==== Dataset section ====

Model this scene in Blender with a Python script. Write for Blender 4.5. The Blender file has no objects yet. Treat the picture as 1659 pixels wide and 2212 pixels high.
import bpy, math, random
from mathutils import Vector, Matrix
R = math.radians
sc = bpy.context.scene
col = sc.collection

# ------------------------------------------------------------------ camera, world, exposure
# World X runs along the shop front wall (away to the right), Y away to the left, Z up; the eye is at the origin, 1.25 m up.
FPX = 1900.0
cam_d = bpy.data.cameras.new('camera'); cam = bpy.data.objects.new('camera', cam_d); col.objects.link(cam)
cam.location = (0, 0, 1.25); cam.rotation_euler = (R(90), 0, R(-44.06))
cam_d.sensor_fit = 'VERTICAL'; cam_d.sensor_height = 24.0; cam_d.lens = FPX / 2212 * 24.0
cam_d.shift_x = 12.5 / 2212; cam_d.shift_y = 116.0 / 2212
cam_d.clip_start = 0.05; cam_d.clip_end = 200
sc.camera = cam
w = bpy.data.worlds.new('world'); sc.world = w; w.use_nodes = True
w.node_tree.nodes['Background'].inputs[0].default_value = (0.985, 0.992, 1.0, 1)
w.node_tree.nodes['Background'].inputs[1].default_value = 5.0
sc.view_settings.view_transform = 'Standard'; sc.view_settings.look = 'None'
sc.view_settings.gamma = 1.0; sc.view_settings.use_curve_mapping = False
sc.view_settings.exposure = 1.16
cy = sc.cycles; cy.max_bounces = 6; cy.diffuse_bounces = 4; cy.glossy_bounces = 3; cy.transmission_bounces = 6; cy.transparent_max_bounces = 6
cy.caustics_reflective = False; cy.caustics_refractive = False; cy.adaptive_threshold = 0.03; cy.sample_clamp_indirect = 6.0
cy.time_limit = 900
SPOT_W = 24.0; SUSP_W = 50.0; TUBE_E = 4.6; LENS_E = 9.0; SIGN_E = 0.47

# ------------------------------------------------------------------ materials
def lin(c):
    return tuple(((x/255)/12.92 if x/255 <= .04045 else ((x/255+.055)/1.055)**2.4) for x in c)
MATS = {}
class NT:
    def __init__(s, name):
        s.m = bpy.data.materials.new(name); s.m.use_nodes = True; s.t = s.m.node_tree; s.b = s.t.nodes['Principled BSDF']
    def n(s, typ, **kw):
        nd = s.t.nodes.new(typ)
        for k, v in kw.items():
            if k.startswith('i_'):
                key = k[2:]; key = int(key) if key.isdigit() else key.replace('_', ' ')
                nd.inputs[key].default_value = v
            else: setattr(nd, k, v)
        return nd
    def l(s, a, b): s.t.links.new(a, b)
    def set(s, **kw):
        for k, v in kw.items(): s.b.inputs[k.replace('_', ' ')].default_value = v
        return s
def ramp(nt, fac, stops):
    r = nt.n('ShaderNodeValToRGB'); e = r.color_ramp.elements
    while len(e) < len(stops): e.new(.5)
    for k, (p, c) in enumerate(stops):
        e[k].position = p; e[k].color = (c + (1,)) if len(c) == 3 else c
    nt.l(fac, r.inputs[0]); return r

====

Print, please, the lines above from the very first through the one that holds "col = sc.collection", both included, word for word and with nothing else.

**Written answer**
Model this scene in Blender with a Python script. Write for Blender 4.5. The Blender file has no objects yet. Treat the picture as 1659 pixels wide and 2212 pixels high.
import bpy, math, random
from mathutils import Vector, Matrix
R = math.radians
sc = bpy.context.scene
col = sc.collection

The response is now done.